%%

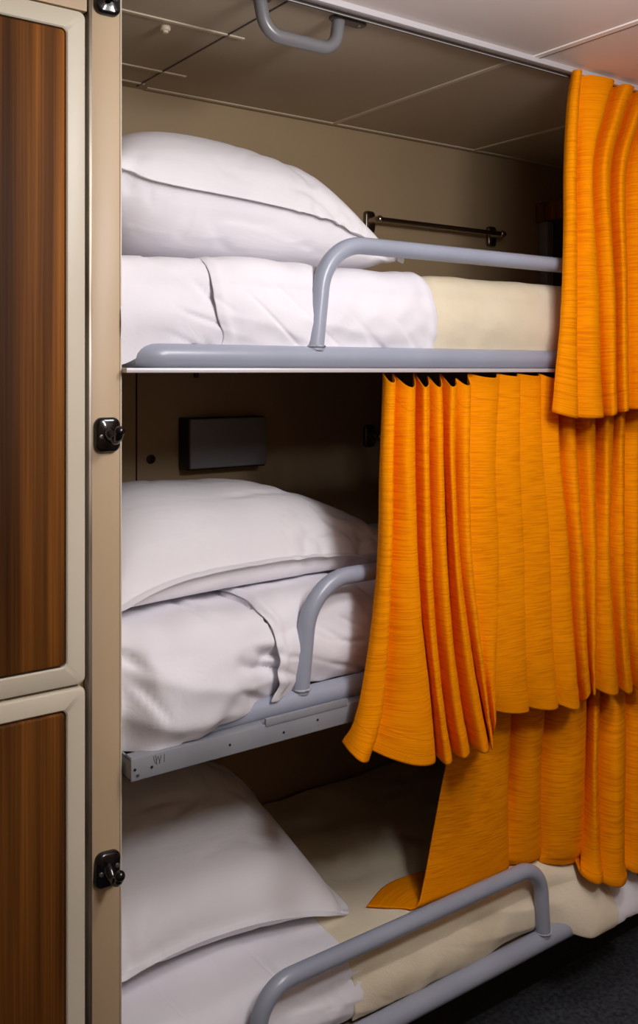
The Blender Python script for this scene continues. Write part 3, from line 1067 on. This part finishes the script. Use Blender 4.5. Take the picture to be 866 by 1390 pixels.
# ------------------------------------------------------------------ cabinet at the foot of the top bunk
t = thing('foot_cabinet', 'dark cabinet with a wooden top rail at the foot of the top bunk', 'cabinet', (2.40, 1.80, 1.66))
bm = bmesh.new()
box(bm, -.105, .058, .165, .2, 0, .265, .002)
box(bm, -.105, .058, -.20, -.165, 0, .265, .002)
box(bm, .03, .058, -.17, .17, 0, .265)
box(bm, -.105, .058, -.17, .17, 0, .02)
obj('frame', bm, M['footframe'], t)
bm = bmesh.new(); box(bm, -.118, .058, -.21, .205, .262, .322, .006, 3); obj('top_rail', bm, M['wood'], t)['label'] = 'walnut top rail'
bm = bmesh.new(); box(bm, -.080, -.070, -.164, .164, .02, .262); obj('dark_interior', bm, M['base'], t)  # near-black sheet across the opening, its colour stands in for the shaded interior

# ------------------------------------------------------------------ light
def area(name, loc, size, sy, power, col, rot=(0, 0, 0), spread=PI):
    l = bpy.data.lights.new(name, 'AREA'); l.shape = 'RECTANGLE'; l.size = size; l.size_y = sy
    l.energy = power; l.color = col; l.spread = spread
    o = bpy.data.objects.new(name, l); C.objects.link(o); o.location = loc; o.rotation_euler = rot
    return o


def bulb(loc, power, r):
    l = bpy.data.lights.new('corridor_lamp', 'POINT'); l.energy = power; l.color = (1.0, .995, 1.02); l.shadow_soft_size = r
    o = bpy.data.objects.new('corridor_lamp', l); C.objects.link(o); o.location = loc
    return o


bulb((.90, .06, 1.90), 23, .10)
bulb((1.02, .56, 1.96), 12, .10)

w = bpy.data.worlds.new('world'); scene.world = w; w.use_nodes = True
w.node_tree.nodes['Background'].inputs[0].default_value = (.9, .9, 1, 1)
w.node_tree.nodes['Background'].inputs[1].default_value = 0.0

# ------------------------------------------------------------------ camera
cd = bpy.data.cameras.new('camera'); cam = bpy.data.objects.new('camera', cd); C.objects.link(cam)
cam.location = (0, 0, CZ)
cam.rotation_euler = Vector((FW[0], FW[1], 0)).to_track_quat('-Z', 'Y').to_euler()
cd.sensor_fit = 'VERTICAL'
cd.sensor_height = 36.0
cd.lens = 36.0 * F / 1390.0
cd.shift_x = (433.0 - CX) / 1390.0
cd.shift_y = (HY - 695.0) / 1390.0
cd.clip_start = 0.02
scene.camera = cam

scene.view_settings.view_transform = 'Standard'
scene.view_settings.look = 'None'
scene.view_settings.exposure = 0.10
scene.view_settings.gamma = 1.0
scene.view_settings.use_curve_mapping = False
scene.cycles.max_bounces = 8
scene.cycles.diffuse_bounces = 5
scene.cycles.use_denoising = True
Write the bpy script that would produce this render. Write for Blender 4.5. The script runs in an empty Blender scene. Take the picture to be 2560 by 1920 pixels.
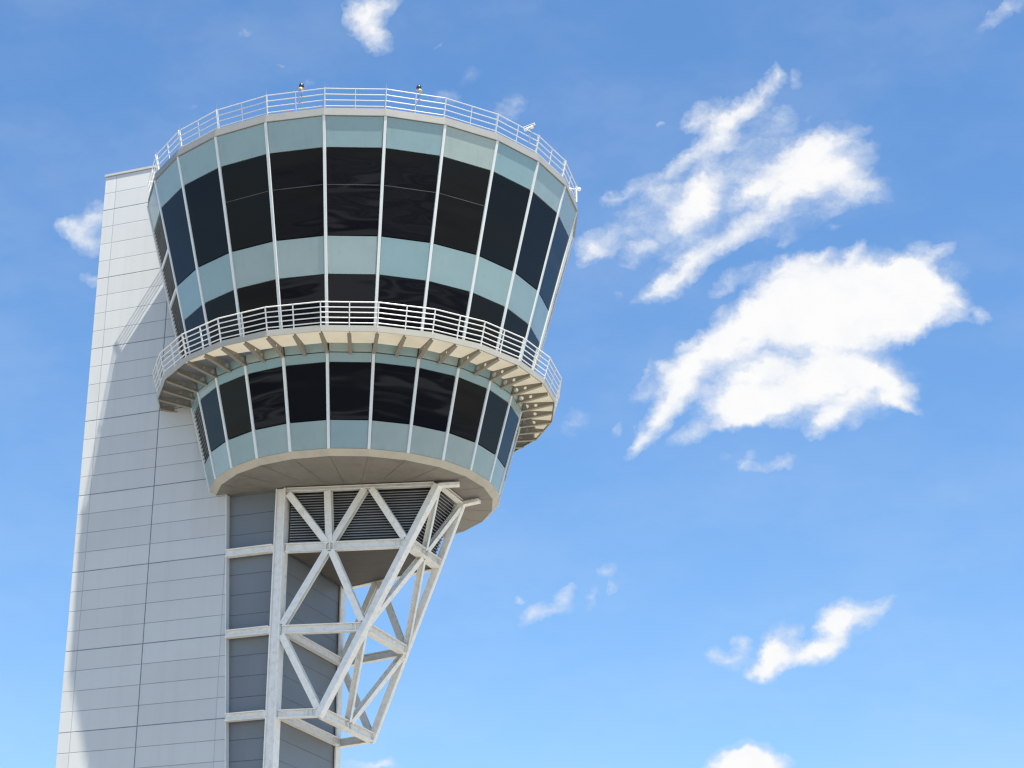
import bpy, math, random
from mathutils import Vector, Matrix

random.seed(7)
R = math.radians
scene = bpy.context.scene
col = scene.collection

# ------------------------------------------------------------------ camera
G0 = 22.0                       # height of the viewpoint above the airfield
cam_d = bpy.data.cameras.new('camera')
cam = bpy.data.objects.new('camera', cam_d)
col.objects.link(cam)
cam.location = (45.0625, -68.0826, G0)
cam.rotation_euler = (R(90 + 22.355), 0, R(20.8413))
cam_d.sensor_width = 36.0
cam_d.lens = 36.0 * 5097.38 / 2560.0
cam_d.clip_start = 0.5
cam_d.clip_end = 20000
scene.camera = cam

# ------------------------------------------------------------------ exposure, sky, sun
scene.view_settings.view_transform = 'Standard'
scene.view_settings.look = 'None'
scene.view_settings.gamma = 1.0
scene.view_settings.exposure = 1.0
SUN = Vector((1.25, -1.0, 3.85)).normalized()
SUN_EL = math.asin(SUN.z)
SUN_AZ = math.atan2(SUN.x, SUN.y)

sun_d = bpy.data.lights.new('sun', 'SUN')
sun_d.energy = 5.0
sun_d.angle = R(0.5)
sun_d.color = (1.0, 0.94, 0.82)
sun = bpy.data.objects.new('sun', sun_d)
sun.rotation_euler = SUN.to_track_quat('Z', 'Y').to_euler()
sun.location = (60, -60, 150)
col.objects.link(sun)

world = bpy.data.worlds.new('World')
scene.world = world
world.use_nodes = True
nt = world.node_tree
nt.nodes.clear()


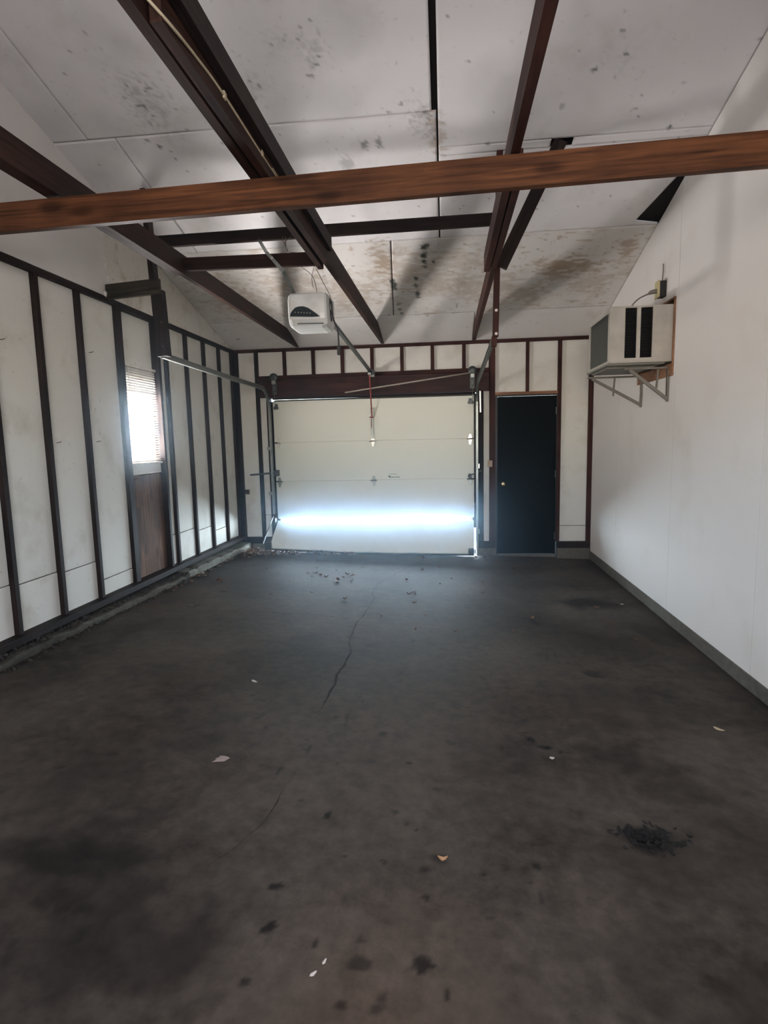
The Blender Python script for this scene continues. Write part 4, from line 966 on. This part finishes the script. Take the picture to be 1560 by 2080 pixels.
lone('paper_scrap', 'white paper chip beside the two black spots right of centre', 'paper', .436, -4.874, .024, .010, .2, M_PAPER, .05)
lone('paper_scrap', 'white paper chip near the right wall halfway to the door', 'paper', 1.564, -2.104, .035, .015, .2, M_PAPER, .05)
lone('paper_scrap', 'left one of two pale slivers at the bottom of the floor', 'paper', -.408, -6.085, .024, .005, .9, M_PAPER, .05)
lone('paper_scrap', 'right one of two pale slivers at the bottom of the floor', 'paper', -.386, -6.045, .022, .004, 1.3, M_PAPER, .05)
lone('wood_chip', 'pale wood chip on the floor near the right wall', 'chip', 1.361, -4.45, .055, .012, -.7, M_LEAF3, .1)
def clump():
    bm = bmesh.new(); r = random.Random(9)
    for k in range(130):
        a = r.uniform(0, 6.28); d = abs(r.gauss(0, .058)); x, y = math.cos(a)*d*1.2, math.sin(a)*d*.7
        leaf_bm(bm, x, y, .004+r.random()*.012*max(0, 1-d/.1), r.uniform(.012, .04), r.uniform(.004, .012), r.uniform(0, 6.28), r.uniform(0, .3), r.uniform(-.4, .4), r)
    return tag(from_bm('soot_clump', bm, M_SOOT, None, Matrix.Translation((.684, -5.374, floorz(.684, -5.374)+.003))), 'black crumbly clump of debris on the right foreground floor', 'debris', None, 'stuff')
clump()

# ------------------------------------------------------------------ thin scattering volume added to imitate lens bloom
def bloom_haze():
    m = bpy.data.materials.new('bloom_scatter'); m.use_nodes = True; nt = m.node_tree; nt.nodes.remove(nt.nodes['Principled BSDF'])
    v = nt.nodes.new('ShaderNodeVolumeScatter'); v.inputs['Density'].default_value = .015; v.inputs['Anisotropy'].default_value = .962; v.inputs['Color'].default_value = (.58, .80, 1, 1)
    nt.links.new(v.outputs[0], nt.nodes['Material Output'].inputs['Volume'])
    o = prism('bloom_haze', [(YB+.02, -.02), (.118, -.02), (.118, 2.70), (YRIDGE, roofz(YRIDGE)-.06), (YB+.02, roofz(YB)-.06)], XL-.09, XR+.01, 'x', m)
    tag(o, 'thin scattering volume added in the garage air for a lens bloom glow', 'bloom_haze', None, 'stuff')
BLOOM_HAZE = True
if BLOOM_HAZE: bloom_haze()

%%

*WHAT NEEDS TO BE DONE:*
Any pictures should be dropped; transcribe the rest of the records above exactly.

*RESULT:*
The Blender Python script for this scene continues. Write part 3, from line 1067 on. This part finishes the script. Use Blender 4.5. Take the picture to be 866 by 1390 pixels.
# ------------------------------------------------------------------ cabinet at the foot of the top bunk
t = thing('foot_cabinet', 'dark cabinet with a wooden top rail at the foot of the top bunk', 'cabinet', (2.40, 1.80, 1.66))
bm = bmesh.new()
box(bm, -.105, .058, .165, .2, 0, .265, .002)
box(bm, -.105, .058, -.20, -.165, 0, .265, .002)
box(bm, .03, .058, -.17, .17, 0, .265)
box(bm, -.105, .058, -.17, .17, 0, .02)
obj('frame', bm, M['footframe'], t)
bm = bmesh.new(); box(bm, -.118, .058, -.21, .205, .262, .322, .006, 3); obj('top_rail', bm, M['wood'], t)['label'] = 'walnut top rail'
bm = bmesh.new(); box(bm, -.080, -.070, -.164, .164, .02, .262); obj('dark_interior', bm, M['base'], t)  # near-black sheet across the opening, its colour stands in for the shaded interior

# ------------------------------------------------------------------ light
def area(name, loc, size, sy, power, col, rot=(0, 0, 0), spread=PI):
    l = bpy.data.lights.new(name, 'AREA'); l.shape = 'RECTANGLE'; l.size = size; l.size_y = sy
    l.energy = power; l.color = col; l.spread = spread
    o = bpy.data.objects.new(name, l); C.objects.link(o); o.location = loc; o.rotation_euler = rot
    return o


def bulb(loc, power, r):
    l = bpy.data.lights.new('corridor_lamp', 'POINT'); l.energy = power; l.color = (1.0, .995, 1.02); l.shadow_soft_size = r
    o = bpy.data.objects.new('corridor_lamp', l); C.objects.link(o); o.location = loc
    return o


bulb((.90, .06, 1.90), 23, .10)
bulb((1.02, .56, 1.96), 12, .10)

w = bpy.data.worlds.new('world'); scene.world = w; w.use_nodes = True
w.node_tree.nodes['Background'].inputs[0].default_value = (.9, .9, 1, 1)
w.node_tree.nodes['Background'].inputs[1].default_value = 0.0

# ------------------------------------------------------------------ camera
cd = bpy.data.cameras.new('camera'); cam = bpy.data.objects.new('camera', cd); C.objects.link(cam)
cam.location = (0, 0, CZ)
cam.rotation_euler = Vector((FW[0], FW[1], 0)).to_track_quat('-Z', 'Y').to_euler()
cd.sensor_fit = 'VERTICAL'
cd.sensor_height = 36.0
cd.lens = 36.0 * F / 1390.0
cd.shift_x = (433.0 - CX) / 1390.0
cd.shift_y = (HY - 695.0) / 1390.0
cd.clip_start = 0.02
scene.camera = cam

scene.view_settings.view_transform = 'Standard'
scene.view_settings.look = 'None'
scene.view_settings.exposure = 0.10
scene.view_settings.gamma = 1.0
scene.view_settings.use_curve_mapping = False
scene.cycles.max_bounces = 8
scene.cycles.diffuse_bounces = 5
scene.cycles.use_denoising = True
Write the bpy script that would produce this render. Write for Blender 4.5. The script runs in an empty Blender scene. Take the picture to be 2560 by 1920 pixels.
import bpy, math, random
from mathutils import Vector, Matrix

random.seed(7)
R = math.radians
scene = bpy.context.scene
col = scene.collection

# ------------------------------------------------------------------ camera
G0 = 22.0                       # height of the viewpoint above the airfield
cam_d = bpy.data.cameras.new('camera')
cam = bpy.data.objects.new('camera', cam_d)
col.objects.link(cam)
cam.location = (45.0625, -68.0826, G0)
cam.rotation_euler = (R(90 + 22.355), 0, R(20.8413))
cam_d.sensor_width = 36.0
cam_d.lens = 36.0 * 5097.38 / 2560.0
cam_d.clip_start = 0.5
cam_d.clip_end = 20000
scene.camera = cam

# ------------------------------------------------------------------ exposure, sky, sun
scene.view_settings.view_transform = 'Standard'
scene.view_settings.look = 'None'
scene.view_settings.gamma = 1.0
scene.view_settings.exposure = 1.0
SUN = Vector((1.25, -1.0, 3.85)).normalized()
SUN_EL = math.asin(SUN.z)
SUN_AZ = math.atan2(SUN.x, SUN.y)

sun_d = bpy.data.lights.new('sun', 'SUN')
sun_d.energy = 5.0
sun_d.angle = R(0.5)
sun_d.color = (1.0, 0.94, 0.82)
sun = bpy.data.objects.new('sun', sun_d)
sun.rotation_euler = SUN.to_track_quat('Z', 'Y').to_euler()
sun.location = (60, -60, 150)
col.objects.link(sun)

world = bpy.data.worlds.new('World')
scene.world = world
world.use_nodes = True
nt = world.node_tree
nt.nodes.clear()


The Blender Python script for this scene continues. Write part 4, from line 966 on. This part finishes the script. Take the picture to be 1560 by 2080 pixels.
lone('paper_scrap', 'white paper chip beside the two black spots right of centre', 'paper', .436, -4.874, .024, .010, .2, M_PAPER, .05)
lone('paper_scrap', 'white paper chip near the right wall halfway to the door', 'paper', 1.564, -2.104, .035, .015, .2, M_PAPER, .05)
lone('paper_scrap', 'left one of two pale slivers at the bottom of the floor', 'paper', -.408, -6.085, .024, .005, .9, M_PAPER, .05)
lone('paper_scrap', 'right one of two pale slivers at the bottom of the floor', 'paper', -.386, -6.045, .022, .004, 1.3, M_PAPER, .05)
lone('wood_chip', 'pale wood chip on the floor near the right wall', 'chip', 1.361, -4.45, .055, .012, -.7, M_LEAF3, .1)
def clump():
    bm = bmesh.new(); r = random.Random(9)
    for k in range(130):
        a = r.uniform(0, 6.28); d = abs(r.gauss(0, .058)); x, y = math.cos(a)*d*1.2, math.sin(a)*d*.7
        leaf_bm(bm, x, y, .004+r.random()*.012*max(0, 1-d/.1), r.uniform(.012, .04), r.uniform(.004, .012), r.uniform(0, 6.28), r.uniform(0, .3), r.uniform(-.4, .4), r)
    return tag(from_bm('soot_clump', bm, M_SOOT, None, Matrix.Translation((.684, -5.374, floorz(.684, -5.374)+.003))), 'black crumbly clump of debris on the right foreground floor', 'debris', None, 'stuff')
clump()

# ------------------------------------------------------------------ thin scattering volume added to imitate lens bloom
def bloom_haze():
    m = bpy.data.materials.new('bloom_scatter'); m.use_nodes = True; nt = m.node_tree; nt.nodes.remove(nt.nodes['Principled BSDF'])
    v = nt.nodes.new('ShaderNodeVolumeScatter'); v.inputs['Density'].default_value = .015; v.inputs['Anisotropy'].default_value = .962; v.inputs['Color'].default_value = (.58, .80, 1, 1)
    nt.links.new(v.outputs[0], nt.nodes['Material Output'].inputs['Volume'])
    o = prism('bloom_haze', [(YB+.02, -.02), (.118, -.02), (.118, 2.70), (YRIDGE, roofz(YRIDGE)-.06), (YB+.02, roofz(YB)-.06)], XL-.09, XR+.01, 'x', m)
    tag(o, 'thin scattering volume added in the garage air for a lens bloom glow', 'bloom_haze', None, 'stuff')
BLOOM_HAZE = True
if BLOOM_HAZE: bloom_haze()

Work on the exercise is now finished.